5. God’s Problem After Creating the Universe

The problem with going ice skating is that we enjoy it so much that we want to skate more and more! “Let’s go ice skating today, tomorrow, and the next day, for weeks!” The possibilities could almost be without limit for us to explore our curiosity about skating. Think of figure skating, speed skating, playing hockey, and many other options. Think of the skills you could develop if you skated every day.

Well, God had the same problem. God had the experience of creation, but once the universe was created, there was no other means yet to experience Itself. It had just created the infinite, material universe of time and space and had gotten to know that part of Itself. But God knew that even if It created more and more universes, It would just be repeating that same experience. I think God wanted more than that. I think God wanted the universe to provide a means for experiencing Itself as a continuing process, just like we do for ourselves.
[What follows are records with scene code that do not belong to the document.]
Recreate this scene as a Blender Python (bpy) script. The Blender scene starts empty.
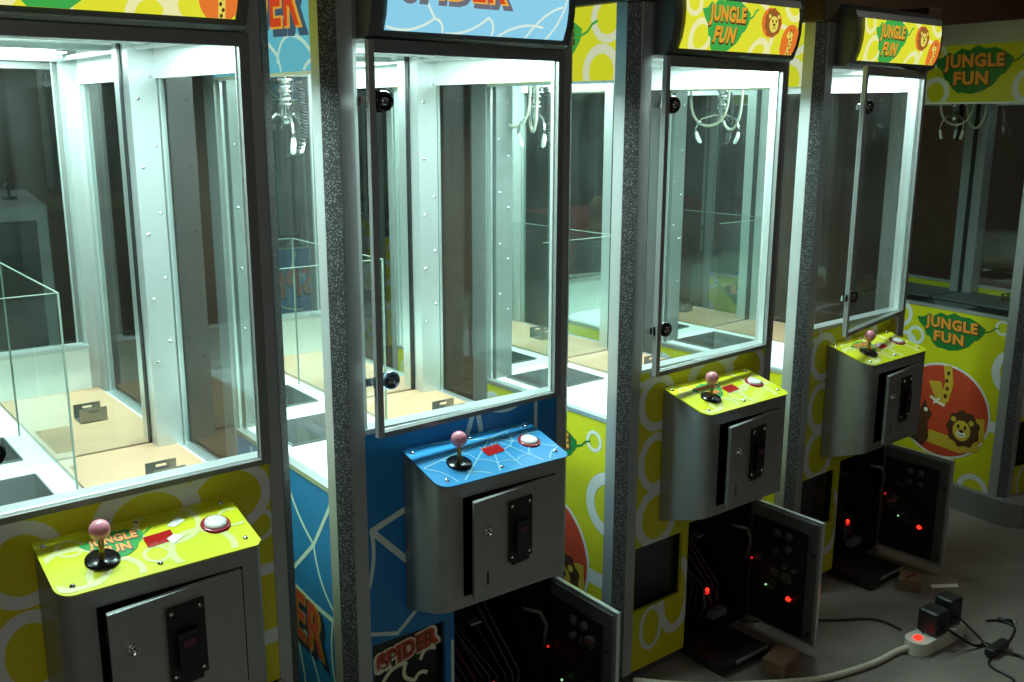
import bpy, bmesh, math, random
from mathutils import Vector, Matrix
random.seed(4)
S = 0.875            # survey units to metres
ZF = 0.18            # survey height of the room floor below the machines' datum
C = bpy.context.scene.collection
PI = math.pi

# ------------------------------------------------------------------ materials
MATS = {}
def lin(c):
    return tuple(((v/12.92) if v <= .04045 else ((v+.055)/1.055)**2.4) for v in c)
def rgb(r, g, b):
    return lin((r/255, g/255, b/255))
def mat(name, col, rough=.5, metal=0., emit=None, es=1., noise=0., nscale=40., bump=0., bscale=200., spec=.5, coat=0.):
    m = bpy.data.materials.new(name); m.use_nodes = True
    nt = m.node_tree; b = nt.nodes['Principled BSDF']
    b.inputs['Base Color'].default_value = (*col, 1); b.inputs['Roughness'].default_value = rough
    b.inputs['Metallic'].default_value = metal; b.inputs['Specular IOR Level'].default_value = spec
    if coat: b.inputs['Coat Weight'].default_value = coat; b.inputs['Coat Roughness'].default_value = .08
    if emit: b.inputs['Emission Color'].default_value = (*emit, 1); b.inputs['Emission Strength'].default_value = es
    tc = nt.nodes.new('ShaderNodeTexCoord')
    if noise:
        n = nt.nodes.new('ShaderNodeTexNoise'); n.inputs['Scale'].default_value = nscale; n.inputs['Detail'].default_value = 5
        nt.links.new(tc.outputs['Object'], n.inputs['Vector'])
        mx = nt.nodes.new('ShaderNodeMix'); mx.data_type = 'RGBA'
        mx.inputs[6].default_value = (*[v*(1-noise) for v in col], 1); mx.inputs[7].default_value = (*[min(1, v*(1+noise)) for v in col], 1)
        nt.links.new(n.outputs['Fac'], mx.inputs[0]); nt.links.new(mx.outputs[2], b.inputs['Base Color'])
    if bump:
        n2 = nt.nodes.new('ShaderNodeTexNoise'); n2.inputs['Scale'].default_value = bscale
        nt.links.new(tc.outputs['Object'], n2.inputs['Vector'])
        bp = nt.nodes.new('ShaderNodeBump'); bp.inputs['Strength'].default_value = bump; bp.inputs['Distance'].default_value = .002
        nt.links.new(n2.outputs['Fac'], bp.inputs['Height']); nt.links.new(bp.outputs['Normal'], b.inputs['Normal'])
    MATS[name] = m
    return m
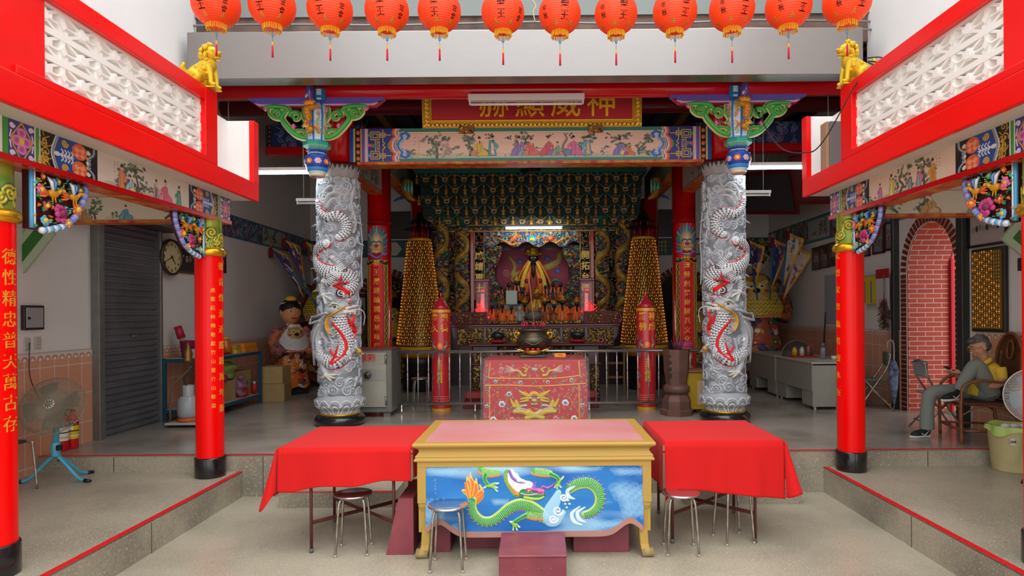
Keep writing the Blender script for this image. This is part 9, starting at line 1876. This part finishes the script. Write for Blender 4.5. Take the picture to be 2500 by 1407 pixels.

“Hmmmm,” God must have mused to Itself. Then pondering Its situation in the eternal universe, It must have come to the conclusion that It needed to duplicate Itself in a way that allowed It to experience the ongoing process of living. Now, that may sound a bit silly to you, but think of God this way; God is perfect, eternal, and complete by Itself, BUT! It lacked an ongoing process for gaining experience, until It created people.


NOTE TO THE ADULT READER: The following paragraph may be a bit “deep” for a child, but I have included it to help you understand something really odd about God’s situation.

God exists, is eternal, and is perfect, but God is not alive as we are alive. And, not being alive, God is also not dead. God just IS. Remember, an idea is very much like God. It is neither alive nor dead, it just is. And, an idea is nothing more than just an idea until we put some experience behind it, so the idea is made into something that we can experience. I think God was in pretty much the same place after It had created the universe. It must have asked, “Now what?!”